-- Start --

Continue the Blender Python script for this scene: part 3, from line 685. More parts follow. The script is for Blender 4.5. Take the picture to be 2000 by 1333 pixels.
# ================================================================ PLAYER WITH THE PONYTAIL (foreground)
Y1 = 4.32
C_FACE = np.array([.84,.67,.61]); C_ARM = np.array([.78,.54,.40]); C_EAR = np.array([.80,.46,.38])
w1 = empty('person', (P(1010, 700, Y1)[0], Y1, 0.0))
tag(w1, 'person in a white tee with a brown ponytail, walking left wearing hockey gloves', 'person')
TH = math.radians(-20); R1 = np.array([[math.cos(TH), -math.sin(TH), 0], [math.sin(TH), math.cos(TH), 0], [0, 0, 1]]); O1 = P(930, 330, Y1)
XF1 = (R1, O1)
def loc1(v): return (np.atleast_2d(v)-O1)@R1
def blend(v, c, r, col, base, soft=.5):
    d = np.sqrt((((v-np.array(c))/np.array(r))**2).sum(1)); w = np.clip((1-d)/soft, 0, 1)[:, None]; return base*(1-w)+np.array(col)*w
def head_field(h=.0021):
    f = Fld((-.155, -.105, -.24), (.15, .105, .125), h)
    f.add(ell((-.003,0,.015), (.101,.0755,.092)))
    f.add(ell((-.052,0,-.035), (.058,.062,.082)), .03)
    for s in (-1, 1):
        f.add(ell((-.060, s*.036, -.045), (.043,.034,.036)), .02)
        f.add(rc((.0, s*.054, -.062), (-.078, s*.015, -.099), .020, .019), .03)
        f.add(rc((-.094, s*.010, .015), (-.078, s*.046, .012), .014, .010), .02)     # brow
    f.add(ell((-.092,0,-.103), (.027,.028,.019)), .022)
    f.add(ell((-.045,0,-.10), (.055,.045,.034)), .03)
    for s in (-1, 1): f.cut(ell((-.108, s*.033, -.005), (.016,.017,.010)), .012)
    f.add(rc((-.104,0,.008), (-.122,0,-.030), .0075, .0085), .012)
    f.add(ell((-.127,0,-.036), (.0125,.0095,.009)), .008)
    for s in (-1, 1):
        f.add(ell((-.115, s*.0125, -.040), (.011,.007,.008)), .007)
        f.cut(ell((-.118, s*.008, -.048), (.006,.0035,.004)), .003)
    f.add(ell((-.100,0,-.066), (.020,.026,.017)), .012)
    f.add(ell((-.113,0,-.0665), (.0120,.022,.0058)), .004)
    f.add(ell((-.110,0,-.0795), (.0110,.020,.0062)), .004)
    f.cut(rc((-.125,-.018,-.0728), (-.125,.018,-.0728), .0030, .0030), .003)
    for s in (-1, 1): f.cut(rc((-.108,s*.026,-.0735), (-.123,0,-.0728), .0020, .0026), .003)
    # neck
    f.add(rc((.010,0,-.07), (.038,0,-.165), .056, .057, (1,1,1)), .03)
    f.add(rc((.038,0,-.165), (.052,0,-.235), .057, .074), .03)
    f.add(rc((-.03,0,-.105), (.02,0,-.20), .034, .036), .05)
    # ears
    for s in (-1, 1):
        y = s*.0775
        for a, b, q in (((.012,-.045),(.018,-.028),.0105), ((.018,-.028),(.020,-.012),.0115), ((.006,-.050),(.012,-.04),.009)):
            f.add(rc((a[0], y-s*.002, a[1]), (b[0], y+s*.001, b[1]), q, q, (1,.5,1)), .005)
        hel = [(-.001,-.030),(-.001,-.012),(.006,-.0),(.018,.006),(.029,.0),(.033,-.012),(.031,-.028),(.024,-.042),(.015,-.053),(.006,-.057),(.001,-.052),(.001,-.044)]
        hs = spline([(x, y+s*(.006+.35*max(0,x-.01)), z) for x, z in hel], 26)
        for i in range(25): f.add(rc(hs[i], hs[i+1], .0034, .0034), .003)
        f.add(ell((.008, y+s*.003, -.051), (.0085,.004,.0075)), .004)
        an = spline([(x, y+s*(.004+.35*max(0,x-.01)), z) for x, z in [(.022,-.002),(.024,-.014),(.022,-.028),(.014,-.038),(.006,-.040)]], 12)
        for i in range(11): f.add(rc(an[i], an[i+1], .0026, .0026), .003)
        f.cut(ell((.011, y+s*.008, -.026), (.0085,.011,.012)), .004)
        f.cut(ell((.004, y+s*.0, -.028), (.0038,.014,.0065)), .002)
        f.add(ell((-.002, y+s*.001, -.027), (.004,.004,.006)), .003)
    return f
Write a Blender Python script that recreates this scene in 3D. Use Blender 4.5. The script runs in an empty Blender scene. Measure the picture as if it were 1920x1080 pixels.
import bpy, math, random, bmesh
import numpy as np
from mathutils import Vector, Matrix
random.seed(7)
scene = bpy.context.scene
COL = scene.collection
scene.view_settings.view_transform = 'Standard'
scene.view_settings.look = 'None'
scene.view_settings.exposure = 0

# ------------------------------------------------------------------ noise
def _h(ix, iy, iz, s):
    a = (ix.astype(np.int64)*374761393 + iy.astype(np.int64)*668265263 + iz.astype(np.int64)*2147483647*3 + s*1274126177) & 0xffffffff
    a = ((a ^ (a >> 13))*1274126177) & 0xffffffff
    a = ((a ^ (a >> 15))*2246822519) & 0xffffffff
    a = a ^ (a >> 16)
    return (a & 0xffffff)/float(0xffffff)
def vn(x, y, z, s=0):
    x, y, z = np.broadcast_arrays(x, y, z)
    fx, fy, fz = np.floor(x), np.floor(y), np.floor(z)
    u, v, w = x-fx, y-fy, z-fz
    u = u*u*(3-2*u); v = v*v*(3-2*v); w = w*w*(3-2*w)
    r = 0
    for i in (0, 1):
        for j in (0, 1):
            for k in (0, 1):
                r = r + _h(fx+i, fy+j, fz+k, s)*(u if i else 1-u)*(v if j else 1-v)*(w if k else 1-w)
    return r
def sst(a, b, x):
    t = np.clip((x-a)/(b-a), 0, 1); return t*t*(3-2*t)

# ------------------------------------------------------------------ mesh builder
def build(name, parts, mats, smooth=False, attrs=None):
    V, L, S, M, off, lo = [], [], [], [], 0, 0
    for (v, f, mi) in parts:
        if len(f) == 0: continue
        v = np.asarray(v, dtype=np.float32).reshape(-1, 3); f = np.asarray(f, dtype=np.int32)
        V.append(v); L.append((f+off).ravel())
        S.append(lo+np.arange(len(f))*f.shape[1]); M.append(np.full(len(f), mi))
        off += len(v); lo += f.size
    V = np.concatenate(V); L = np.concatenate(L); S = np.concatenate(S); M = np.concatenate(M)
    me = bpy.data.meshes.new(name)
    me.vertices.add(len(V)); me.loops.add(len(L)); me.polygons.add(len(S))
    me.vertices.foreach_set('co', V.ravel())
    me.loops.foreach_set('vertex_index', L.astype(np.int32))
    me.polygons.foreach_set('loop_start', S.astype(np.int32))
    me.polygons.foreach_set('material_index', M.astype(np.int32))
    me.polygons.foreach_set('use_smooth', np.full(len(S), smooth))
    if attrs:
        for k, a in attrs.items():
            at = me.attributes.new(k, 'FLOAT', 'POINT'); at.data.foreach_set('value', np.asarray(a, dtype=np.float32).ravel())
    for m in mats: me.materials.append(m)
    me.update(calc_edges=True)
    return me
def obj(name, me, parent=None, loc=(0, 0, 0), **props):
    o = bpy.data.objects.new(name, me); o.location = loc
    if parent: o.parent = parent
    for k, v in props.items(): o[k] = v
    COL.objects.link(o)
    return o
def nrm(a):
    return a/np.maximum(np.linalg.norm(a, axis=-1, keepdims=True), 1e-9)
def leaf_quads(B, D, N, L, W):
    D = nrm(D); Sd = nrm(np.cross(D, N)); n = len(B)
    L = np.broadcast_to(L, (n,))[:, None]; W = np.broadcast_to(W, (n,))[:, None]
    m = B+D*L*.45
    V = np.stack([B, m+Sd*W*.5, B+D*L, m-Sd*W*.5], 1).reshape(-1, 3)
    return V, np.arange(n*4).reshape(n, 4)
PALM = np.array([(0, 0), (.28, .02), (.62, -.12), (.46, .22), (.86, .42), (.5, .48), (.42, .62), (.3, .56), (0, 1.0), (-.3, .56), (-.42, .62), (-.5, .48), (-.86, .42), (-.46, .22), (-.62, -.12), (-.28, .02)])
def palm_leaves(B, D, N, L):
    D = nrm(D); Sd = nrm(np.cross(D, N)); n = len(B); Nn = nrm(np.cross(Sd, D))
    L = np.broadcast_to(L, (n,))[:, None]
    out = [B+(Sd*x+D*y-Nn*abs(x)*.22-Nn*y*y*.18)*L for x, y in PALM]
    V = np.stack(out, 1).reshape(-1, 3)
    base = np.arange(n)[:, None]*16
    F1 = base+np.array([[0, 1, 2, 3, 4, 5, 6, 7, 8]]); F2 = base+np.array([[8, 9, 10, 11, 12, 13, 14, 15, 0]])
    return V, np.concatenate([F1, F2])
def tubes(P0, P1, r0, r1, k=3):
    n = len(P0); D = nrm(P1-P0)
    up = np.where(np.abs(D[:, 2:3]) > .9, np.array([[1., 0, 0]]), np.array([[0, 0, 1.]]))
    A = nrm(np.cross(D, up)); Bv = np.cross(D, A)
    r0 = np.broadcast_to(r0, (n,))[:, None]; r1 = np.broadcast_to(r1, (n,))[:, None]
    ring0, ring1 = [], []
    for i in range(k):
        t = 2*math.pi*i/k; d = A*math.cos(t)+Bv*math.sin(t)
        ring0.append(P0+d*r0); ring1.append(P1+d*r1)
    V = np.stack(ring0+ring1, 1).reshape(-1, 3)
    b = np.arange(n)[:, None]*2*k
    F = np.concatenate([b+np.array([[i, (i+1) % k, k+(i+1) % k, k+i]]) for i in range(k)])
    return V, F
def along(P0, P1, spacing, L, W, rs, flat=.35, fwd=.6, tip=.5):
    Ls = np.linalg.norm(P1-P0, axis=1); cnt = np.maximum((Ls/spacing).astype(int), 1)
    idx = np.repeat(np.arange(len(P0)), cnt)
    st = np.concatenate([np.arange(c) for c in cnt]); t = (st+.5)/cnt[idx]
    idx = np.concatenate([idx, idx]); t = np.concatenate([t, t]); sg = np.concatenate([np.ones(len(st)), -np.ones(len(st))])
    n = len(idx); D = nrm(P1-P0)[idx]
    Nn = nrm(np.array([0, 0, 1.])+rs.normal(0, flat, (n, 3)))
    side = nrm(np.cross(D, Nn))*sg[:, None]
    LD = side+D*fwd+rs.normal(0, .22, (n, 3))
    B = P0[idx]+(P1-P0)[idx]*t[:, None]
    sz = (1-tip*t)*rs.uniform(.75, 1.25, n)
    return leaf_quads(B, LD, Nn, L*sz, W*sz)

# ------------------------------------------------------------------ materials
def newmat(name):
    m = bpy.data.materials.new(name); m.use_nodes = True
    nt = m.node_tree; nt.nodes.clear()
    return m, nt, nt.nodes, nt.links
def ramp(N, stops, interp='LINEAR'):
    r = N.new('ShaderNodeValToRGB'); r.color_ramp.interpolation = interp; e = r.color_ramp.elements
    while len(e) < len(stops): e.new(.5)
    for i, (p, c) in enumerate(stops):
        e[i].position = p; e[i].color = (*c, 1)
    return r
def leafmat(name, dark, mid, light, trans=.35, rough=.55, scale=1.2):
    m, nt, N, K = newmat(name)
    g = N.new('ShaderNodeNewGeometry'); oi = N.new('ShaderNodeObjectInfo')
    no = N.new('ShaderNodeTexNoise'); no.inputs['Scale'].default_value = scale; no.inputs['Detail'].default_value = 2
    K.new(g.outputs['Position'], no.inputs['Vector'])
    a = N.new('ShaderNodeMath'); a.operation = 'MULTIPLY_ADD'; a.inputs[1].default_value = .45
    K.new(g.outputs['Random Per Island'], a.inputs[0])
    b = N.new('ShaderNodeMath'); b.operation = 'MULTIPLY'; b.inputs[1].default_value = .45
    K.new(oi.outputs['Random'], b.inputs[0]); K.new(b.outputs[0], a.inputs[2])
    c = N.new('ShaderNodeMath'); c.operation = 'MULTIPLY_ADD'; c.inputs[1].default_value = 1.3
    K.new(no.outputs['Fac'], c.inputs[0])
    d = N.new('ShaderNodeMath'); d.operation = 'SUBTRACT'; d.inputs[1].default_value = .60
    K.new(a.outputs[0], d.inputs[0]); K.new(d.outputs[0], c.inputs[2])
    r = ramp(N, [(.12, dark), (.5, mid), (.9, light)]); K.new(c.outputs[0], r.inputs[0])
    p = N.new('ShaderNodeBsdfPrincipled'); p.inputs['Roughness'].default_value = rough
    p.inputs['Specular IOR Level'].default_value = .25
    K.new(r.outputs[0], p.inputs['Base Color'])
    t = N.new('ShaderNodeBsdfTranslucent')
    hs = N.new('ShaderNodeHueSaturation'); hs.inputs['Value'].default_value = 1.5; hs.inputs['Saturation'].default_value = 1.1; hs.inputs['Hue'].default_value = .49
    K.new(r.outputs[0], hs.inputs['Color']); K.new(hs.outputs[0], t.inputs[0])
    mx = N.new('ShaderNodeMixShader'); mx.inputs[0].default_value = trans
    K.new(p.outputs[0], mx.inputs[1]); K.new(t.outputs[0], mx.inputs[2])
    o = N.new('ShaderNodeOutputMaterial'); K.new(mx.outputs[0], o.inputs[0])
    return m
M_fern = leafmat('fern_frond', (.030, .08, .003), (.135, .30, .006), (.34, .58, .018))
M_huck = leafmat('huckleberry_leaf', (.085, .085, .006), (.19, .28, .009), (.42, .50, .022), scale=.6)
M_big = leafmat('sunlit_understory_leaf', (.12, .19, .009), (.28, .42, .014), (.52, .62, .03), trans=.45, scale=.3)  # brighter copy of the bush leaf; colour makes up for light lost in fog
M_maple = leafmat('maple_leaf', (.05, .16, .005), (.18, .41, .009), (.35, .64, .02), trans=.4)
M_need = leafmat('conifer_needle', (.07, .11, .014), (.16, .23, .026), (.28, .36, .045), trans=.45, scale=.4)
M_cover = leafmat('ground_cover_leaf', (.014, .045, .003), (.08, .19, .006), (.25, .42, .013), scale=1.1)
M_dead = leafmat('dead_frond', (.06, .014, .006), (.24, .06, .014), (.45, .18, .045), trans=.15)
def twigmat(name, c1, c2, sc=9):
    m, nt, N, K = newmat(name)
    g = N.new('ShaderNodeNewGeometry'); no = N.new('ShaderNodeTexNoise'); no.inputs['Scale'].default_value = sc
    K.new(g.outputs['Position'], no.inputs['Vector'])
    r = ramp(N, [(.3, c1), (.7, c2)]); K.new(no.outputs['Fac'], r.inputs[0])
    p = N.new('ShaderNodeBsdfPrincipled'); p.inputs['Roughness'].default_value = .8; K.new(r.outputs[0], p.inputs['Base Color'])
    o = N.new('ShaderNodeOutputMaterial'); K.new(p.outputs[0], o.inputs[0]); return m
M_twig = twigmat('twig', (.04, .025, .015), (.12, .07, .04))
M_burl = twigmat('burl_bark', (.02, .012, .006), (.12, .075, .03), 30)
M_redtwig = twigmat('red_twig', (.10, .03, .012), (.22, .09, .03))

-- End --

Your goal:
Extract only the lines from the line with "Write a Blender" through the line with "scene.view_settings.exposure = 0", keeping both end lines exactly as they are.

Exercise response:
Write a Blender Python script that recreates this scene in 3D. Use Blender 4.5. The script runs in an empty Blender scene. Measure the picture as if it were 1920x1080 pixels.
import bpy, math, random, bmesh
import numpy as np
from mathutils import Vector, Matrix
random.seed(7)
scene = bpy.context.scene
COL = scene.collection
scene.view_settings.view_transform = 'Standard'
scene.view_settings.look = 'None'
scene.view_settings.exposure = 0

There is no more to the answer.